Thursday, May 12, 2022

A quick note on Tether redemptions during the current crypto bloodbath

The stablecoin market is currently weathering a crypto bloodbath, with some stablecoins doing a better job of holding their pegs than others. One odd thing I've noticed is that the supply of Tether stablecoins, by far the largest stablecoin, doesn't seem to be contracting. Tether's Ethereum address indicates that there are 39.8 billion Tethers outstanding, the same as in December 2021.

The situation at Tether's main competitor, USD Coin, suggests that this shouldn't be so. The supply of USD Coins is shrinking rapidly. There were around 48 billion USD Coins in existence (on Ethereum) in late February, at its peak. Now there are just 42.8 billion. That's an 11% contraction.

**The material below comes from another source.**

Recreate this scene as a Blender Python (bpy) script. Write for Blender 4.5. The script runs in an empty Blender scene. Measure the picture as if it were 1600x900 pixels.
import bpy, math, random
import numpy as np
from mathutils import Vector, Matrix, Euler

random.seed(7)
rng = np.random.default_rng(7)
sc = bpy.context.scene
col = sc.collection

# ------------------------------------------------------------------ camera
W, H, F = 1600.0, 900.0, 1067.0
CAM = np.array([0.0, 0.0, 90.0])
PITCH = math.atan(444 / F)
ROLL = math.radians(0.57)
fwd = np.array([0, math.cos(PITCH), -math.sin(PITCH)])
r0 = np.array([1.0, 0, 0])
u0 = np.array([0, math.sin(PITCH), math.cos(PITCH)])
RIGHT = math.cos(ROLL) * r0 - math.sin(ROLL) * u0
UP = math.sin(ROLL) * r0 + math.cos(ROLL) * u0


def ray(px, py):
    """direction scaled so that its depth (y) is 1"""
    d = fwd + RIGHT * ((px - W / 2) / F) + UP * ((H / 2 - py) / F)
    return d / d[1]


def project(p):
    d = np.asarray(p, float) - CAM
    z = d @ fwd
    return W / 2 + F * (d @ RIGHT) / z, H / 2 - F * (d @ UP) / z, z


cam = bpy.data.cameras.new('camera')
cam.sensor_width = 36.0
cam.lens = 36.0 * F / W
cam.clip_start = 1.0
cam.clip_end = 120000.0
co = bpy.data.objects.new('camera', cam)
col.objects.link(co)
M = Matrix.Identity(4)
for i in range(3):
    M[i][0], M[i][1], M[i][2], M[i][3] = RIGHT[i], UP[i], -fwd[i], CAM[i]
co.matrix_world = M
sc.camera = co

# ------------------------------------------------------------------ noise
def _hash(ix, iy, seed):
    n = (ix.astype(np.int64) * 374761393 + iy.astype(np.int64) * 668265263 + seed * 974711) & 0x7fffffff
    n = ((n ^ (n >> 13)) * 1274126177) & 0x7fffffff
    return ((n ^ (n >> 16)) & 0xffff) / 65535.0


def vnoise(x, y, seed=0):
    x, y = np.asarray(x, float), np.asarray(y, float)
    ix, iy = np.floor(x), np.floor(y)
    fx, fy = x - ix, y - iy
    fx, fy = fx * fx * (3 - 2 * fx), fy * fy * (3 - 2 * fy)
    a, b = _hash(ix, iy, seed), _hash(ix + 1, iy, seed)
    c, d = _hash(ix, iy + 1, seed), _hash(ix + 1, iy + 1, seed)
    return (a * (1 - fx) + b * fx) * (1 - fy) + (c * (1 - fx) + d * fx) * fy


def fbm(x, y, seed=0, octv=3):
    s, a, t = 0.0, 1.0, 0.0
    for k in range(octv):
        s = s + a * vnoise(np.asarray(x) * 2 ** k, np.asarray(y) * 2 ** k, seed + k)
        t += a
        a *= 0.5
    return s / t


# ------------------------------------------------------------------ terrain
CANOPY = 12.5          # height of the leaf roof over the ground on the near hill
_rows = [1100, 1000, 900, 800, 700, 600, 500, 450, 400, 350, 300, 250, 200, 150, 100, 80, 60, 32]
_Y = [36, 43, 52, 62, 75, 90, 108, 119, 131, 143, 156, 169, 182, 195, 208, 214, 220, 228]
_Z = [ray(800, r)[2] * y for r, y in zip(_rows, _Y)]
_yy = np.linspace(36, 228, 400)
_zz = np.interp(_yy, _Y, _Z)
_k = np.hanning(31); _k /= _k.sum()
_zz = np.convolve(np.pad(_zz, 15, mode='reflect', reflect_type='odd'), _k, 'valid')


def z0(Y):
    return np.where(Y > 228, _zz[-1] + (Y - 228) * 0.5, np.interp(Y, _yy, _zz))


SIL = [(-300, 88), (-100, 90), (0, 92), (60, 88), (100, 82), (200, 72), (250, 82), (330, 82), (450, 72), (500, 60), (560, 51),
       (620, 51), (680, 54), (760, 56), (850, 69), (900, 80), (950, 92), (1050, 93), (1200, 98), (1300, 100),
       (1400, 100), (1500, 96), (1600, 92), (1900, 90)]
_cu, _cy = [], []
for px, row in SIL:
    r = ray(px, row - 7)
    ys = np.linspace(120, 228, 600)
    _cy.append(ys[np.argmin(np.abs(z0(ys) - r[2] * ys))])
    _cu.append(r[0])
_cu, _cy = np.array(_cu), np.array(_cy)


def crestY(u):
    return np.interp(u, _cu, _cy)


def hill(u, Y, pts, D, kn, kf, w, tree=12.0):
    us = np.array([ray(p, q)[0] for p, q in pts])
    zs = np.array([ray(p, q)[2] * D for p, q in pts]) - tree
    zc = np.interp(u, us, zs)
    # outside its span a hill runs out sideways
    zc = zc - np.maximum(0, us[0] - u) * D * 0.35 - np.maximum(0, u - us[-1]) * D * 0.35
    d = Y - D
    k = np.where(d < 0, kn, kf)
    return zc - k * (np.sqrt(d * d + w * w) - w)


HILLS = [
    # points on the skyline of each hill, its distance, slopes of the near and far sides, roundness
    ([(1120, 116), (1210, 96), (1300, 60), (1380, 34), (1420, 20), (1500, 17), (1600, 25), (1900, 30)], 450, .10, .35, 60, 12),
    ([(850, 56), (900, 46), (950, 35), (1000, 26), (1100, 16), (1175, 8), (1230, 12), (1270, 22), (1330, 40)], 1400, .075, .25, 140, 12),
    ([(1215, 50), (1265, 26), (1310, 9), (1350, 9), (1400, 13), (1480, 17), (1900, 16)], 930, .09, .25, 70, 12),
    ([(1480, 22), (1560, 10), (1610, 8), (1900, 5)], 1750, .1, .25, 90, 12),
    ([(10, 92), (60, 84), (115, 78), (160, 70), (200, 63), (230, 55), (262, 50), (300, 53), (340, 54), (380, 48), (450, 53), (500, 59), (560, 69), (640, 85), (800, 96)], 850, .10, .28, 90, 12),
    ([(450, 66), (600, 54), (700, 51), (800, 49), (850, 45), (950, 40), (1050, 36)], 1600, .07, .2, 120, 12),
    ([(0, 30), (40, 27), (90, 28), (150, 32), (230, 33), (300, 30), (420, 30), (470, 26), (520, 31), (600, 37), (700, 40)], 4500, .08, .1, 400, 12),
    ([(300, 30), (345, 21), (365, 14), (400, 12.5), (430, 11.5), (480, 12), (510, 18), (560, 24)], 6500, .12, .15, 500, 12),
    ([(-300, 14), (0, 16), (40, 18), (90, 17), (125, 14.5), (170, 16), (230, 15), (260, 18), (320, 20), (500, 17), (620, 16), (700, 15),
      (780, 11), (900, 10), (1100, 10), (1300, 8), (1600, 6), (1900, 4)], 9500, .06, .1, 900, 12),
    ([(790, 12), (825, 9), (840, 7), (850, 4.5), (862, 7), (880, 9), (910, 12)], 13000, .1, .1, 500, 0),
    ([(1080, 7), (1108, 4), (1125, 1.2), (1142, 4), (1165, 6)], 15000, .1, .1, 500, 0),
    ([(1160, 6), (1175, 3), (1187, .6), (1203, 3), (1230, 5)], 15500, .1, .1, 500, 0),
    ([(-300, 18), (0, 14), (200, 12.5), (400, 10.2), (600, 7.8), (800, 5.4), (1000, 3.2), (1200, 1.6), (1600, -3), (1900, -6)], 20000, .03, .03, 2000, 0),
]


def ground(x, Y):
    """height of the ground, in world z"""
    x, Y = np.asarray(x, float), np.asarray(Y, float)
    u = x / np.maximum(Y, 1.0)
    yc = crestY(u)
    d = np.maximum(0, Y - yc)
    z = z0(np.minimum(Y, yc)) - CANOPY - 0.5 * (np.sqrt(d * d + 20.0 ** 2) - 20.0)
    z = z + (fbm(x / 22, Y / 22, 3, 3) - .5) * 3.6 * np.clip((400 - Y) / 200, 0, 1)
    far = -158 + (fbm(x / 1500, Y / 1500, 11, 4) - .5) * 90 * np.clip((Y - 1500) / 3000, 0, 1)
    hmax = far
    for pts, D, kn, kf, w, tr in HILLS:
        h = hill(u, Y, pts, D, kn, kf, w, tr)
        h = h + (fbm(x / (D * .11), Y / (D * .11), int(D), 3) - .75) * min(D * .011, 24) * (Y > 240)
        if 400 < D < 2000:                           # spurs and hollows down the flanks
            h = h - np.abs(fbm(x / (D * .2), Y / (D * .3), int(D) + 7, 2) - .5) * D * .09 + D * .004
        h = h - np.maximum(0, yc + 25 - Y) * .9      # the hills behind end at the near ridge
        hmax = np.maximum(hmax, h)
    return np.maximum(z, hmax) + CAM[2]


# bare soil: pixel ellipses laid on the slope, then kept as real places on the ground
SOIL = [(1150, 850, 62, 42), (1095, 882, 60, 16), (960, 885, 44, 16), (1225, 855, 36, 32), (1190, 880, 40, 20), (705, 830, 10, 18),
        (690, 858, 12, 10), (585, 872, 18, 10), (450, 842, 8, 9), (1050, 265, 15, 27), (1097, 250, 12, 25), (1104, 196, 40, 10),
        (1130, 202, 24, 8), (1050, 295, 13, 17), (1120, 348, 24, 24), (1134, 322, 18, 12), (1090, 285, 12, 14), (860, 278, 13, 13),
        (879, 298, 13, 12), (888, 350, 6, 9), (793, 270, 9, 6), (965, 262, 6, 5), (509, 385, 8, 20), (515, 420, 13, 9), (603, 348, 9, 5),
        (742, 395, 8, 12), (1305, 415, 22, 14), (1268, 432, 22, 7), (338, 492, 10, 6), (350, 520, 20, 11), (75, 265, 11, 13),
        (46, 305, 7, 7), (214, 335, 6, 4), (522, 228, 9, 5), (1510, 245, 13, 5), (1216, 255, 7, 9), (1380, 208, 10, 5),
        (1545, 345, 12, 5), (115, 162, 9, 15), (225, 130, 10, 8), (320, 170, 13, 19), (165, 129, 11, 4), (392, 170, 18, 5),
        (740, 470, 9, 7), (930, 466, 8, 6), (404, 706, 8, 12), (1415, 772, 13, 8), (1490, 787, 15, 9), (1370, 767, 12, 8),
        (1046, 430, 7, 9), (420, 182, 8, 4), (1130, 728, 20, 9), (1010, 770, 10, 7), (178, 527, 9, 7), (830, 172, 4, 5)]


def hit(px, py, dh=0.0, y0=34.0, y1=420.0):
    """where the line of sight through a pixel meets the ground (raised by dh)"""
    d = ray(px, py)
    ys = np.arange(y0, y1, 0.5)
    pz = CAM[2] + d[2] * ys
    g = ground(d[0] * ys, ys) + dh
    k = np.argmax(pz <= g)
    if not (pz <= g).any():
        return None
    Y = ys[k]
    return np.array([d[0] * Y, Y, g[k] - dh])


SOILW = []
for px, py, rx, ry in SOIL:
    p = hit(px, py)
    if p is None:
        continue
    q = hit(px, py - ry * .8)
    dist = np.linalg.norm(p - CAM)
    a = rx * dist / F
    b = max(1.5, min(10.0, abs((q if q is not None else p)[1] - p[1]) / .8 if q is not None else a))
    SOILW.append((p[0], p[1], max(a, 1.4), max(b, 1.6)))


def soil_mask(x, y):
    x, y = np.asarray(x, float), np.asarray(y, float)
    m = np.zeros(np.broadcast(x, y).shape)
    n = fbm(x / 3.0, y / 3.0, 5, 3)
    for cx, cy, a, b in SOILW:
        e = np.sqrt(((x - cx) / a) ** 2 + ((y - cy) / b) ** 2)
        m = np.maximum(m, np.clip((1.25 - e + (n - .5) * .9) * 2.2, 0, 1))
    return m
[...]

To get a better idea for how the supplies of the two stablecoins are acting differently, check out the chart below. USD Coin (USDC) is the green line and Tether (USDT) is the red line. (Note: this is the amount outstanding on the Ethereum blockchain. Both stablecoins also exist on other blockchains).


USD Coin's contraction is consistent with a crypto recession. People want to get the hell out of the cryptoeconomy. They're hurting and they're scared. To support a lower level of crypto speculation, the market doesn't require as much stablecoins as before. So USD Coin has to shrink to accommodate this reduction in demand. That's normal.

But the implication is that Tether should also be contracting. After all, it's not exempt from the broad forces hitting USD Coin. There shouldn't still be the same 39.8 billion Tethers circulating in what is now a much smaller crypto economy.

What I'm guessing may explain some of this divergence is different redemption policies among stablecoin issuers. When Circle, the issuer of USD Coin, redeems USD Coins with U.S. dollars, it simultaneously destroys those coins. And so any redemption directly reduces the total quantity of USD Coins in existence. It may be that Tether doesn't actually destroy the Tethers that it redeems. It first confines them to its treasury wallet. And so redemption don't immediately reduce the total quantity of Tethers in existence. Rather, it impounds the redeemed Tethers.

So what is happening with Tether's treasury wallet? Check out the chart below:

Since late February, the amount of Tether stablecoins sitting in Tether's treasury has increased from around $800 million to $2.5 billion. This is being driven by incoming Tether stablecoins, some of it from exchanges like Bitfinex and FTX. So given that Tether has impounded $1.7 billion Tethers over the last few months, the total circulating supply of Tether has concomitantly decreased by $1.7 billion, most of that in the last few days.

This suggests that Tether is in a contraction phase, just like USD Coin. But Tether's contraction is more muted, at least for now. USD Coin has shrunk by 11%. Using the quantity of Tethers in Tether's treasury wallet as our measure, Tether has contracted by only 4%.

P.S. I've limited my analysis to the Ethereum blockchain. Someone with more time could extend my analysis to the Tron blockchain, since there are significant amounts of both Tether and USD Coin on Tron.

P.P.S. One thing I'm not sure of is how much redeemed Tethers are held by Tether in temporary wallets that aren't its main treasury wallet. If that number is high, then Tether's contraction is further along than my blog post suggests.


  1. The key difference between Tether and other stablecoins that have seen their pegs broken is that Tether is not some decentralized smart contract asset backed by crypto reserves, but a centralized entity with at least some amount of US dollar reserves and other assets to back it up. Because those assets are not correlated with the crypto market, they are significantly less vulnerable to crypto bear markets because they don't depreciate alongside bitcoin and etc.

    The biggest threat to Tether is not a crypto bear market, but regulator scrutiny in my opinion, as their business model more or less is an unusual method of facilitating money laundering.

    1. "The key difference between Tether and other stablecoins that have seen their pegs broken is that Tether is not some decentralized smart contract asset backed by crypto reserves..."

      There's several different types of decentralized stablecoins, though. Many of the decentralized stablecoins with crypto reserves (like Rai, Dai, and LUSD) have done fine, their pegs remaining intact. It's the unbacked decentralized stablecoins like Terra and USDN that have lost their pegs. Tether is very different from Terra. Tether has actual reserves, and that helps it keep its peg. But that puts it in the same category as decentralized coins like Rai and Dai.